(Sarolta Ban)
Uma
obra literária consta basicamente de enredo e estilo. A história que é contada
e as palavras escolhidas para contar essa história. (Sim, sei que tem muito
mais coisas, mas bora em frente.) Tem gente boa de enredo e que escreve apenas
mais-ou-menos, e tem gente que escreve super bem mas só imagina histórias
banais. A grande e a pequena literatura estão cheias de exemplos.
Essa
divisão de tarefas mentais explica, parcialmente, a existência de grandes
tradutores. Tem gente que diz que o tradutor é um escritor frustrado. Não vejo bem assim. Há mil influências
pessoais e variáveis de vida que conduzem um indivíduo a essa profissão quase
mediúnica, mas eu diria que muitos tradutores são pessoas que são refinadas em
estilo mas não têm (ou não tentam ter) capacidade fabulatória, capacidade para
inventar histórias, imaginar personagens a partir do zero, produzir peripécias.

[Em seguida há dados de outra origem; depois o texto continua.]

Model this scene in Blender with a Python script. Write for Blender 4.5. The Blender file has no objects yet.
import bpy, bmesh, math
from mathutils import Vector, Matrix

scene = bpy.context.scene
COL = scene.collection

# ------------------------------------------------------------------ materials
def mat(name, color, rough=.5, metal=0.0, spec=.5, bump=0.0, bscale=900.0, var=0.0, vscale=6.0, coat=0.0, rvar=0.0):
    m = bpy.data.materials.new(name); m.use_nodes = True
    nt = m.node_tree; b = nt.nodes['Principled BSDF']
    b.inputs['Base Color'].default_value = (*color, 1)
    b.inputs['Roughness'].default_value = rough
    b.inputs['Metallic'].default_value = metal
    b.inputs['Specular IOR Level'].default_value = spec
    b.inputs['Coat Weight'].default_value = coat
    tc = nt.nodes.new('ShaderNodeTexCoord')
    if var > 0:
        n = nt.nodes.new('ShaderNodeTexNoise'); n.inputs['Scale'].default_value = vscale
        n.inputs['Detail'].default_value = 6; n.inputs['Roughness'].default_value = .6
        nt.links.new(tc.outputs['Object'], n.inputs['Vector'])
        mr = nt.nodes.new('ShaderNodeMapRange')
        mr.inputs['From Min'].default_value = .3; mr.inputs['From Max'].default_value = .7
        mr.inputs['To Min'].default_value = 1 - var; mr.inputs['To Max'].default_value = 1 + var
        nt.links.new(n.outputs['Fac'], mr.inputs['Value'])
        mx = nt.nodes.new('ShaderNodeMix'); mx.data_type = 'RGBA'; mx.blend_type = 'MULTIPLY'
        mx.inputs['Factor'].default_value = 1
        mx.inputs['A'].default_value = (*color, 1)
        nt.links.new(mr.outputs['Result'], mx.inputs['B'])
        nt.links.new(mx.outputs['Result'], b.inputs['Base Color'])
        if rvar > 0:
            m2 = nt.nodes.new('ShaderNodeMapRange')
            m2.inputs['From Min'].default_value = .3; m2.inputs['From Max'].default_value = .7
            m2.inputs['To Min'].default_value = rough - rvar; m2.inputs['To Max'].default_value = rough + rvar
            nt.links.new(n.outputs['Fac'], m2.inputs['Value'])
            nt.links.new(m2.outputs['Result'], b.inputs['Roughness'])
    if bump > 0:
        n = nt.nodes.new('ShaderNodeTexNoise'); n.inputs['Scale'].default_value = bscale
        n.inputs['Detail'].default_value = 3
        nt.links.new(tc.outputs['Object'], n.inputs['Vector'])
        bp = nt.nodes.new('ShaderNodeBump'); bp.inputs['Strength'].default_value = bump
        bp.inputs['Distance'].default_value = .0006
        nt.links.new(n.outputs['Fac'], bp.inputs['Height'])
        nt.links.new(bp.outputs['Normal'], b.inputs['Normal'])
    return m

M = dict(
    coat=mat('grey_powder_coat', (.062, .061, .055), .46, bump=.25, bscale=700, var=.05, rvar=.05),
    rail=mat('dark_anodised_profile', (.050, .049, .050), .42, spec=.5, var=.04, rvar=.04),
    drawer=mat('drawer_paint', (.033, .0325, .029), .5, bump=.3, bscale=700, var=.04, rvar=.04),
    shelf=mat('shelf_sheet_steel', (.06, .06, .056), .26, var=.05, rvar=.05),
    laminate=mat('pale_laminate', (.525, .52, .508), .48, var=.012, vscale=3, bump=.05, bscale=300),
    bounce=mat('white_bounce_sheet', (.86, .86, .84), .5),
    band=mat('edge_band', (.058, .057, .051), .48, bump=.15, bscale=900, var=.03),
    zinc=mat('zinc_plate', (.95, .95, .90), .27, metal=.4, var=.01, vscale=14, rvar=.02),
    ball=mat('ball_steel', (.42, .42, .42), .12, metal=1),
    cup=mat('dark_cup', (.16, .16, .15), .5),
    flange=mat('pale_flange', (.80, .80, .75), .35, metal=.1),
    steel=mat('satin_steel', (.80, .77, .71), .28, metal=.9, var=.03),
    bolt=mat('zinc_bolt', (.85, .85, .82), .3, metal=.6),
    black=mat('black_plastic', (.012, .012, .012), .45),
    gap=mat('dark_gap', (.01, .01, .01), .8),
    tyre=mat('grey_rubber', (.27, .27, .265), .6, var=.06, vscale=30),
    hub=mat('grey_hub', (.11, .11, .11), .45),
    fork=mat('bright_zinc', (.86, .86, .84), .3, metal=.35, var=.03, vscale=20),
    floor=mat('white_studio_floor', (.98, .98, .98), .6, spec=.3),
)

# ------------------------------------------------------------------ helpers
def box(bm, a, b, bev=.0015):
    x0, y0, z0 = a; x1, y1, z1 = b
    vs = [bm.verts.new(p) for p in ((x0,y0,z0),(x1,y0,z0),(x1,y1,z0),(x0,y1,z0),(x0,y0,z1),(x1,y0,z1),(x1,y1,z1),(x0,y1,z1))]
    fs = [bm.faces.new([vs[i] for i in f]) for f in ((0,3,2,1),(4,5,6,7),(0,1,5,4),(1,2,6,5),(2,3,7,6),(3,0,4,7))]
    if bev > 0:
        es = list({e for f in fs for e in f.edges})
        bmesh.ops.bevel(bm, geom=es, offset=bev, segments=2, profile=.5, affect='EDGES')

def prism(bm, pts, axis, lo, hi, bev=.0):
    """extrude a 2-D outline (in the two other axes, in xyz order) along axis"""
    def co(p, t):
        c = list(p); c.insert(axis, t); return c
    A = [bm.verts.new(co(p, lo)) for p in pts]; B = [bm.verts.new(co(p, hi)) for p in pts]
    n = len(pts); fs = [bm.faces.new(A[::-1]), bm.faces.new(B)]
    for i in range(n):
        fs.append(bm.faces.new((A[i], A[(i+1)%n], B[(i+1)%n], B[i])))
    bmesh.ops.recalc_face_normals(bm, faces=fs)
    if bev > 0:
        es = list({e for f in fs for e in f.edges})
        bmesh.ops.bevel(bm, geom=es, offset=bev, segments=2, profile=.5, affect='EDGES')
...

Escritores assim muitas vezes tornam-se tradutores, porque na tradução é
proibido mexer no enredo, mas é preciso saber reproduzir inúmeros estilos.
O
que é traduzir? É escrever um livro que
já está escrito, só que escrevê-lo em português. O livro está lá, prontinho da
silva, em russo, alemão ou espanhol. O
tradutor não pode cortar cenas nem adicionar cenas. Não pode mudar o desfecho. Não pode reduzir
uma descrição demasiado longa, mesmo que não goste dela. Não pode alterar um
diálogo. Por outro lado, toda essa lista do “não pode” pode ser revertida,
positivamente, para um “não precisa”: ele não precisa fazer nada disso, porque
já está feito, o autor russo ou alemão já se deu o trabalho de arrancar tudo a
fórceps do próprio cérebro, e entregou a história finalizada para que ele, o
tradutor, faça o que mais gosta: tecer sua prosa como uma aranha tece sua teia. E acreditem, amigos, existem poucos prazeres
superiores ao de tecer mentalmente uma frase inteira e colocá-la no papel antes
que o vento (ou a campainha do telefone) a leve embora.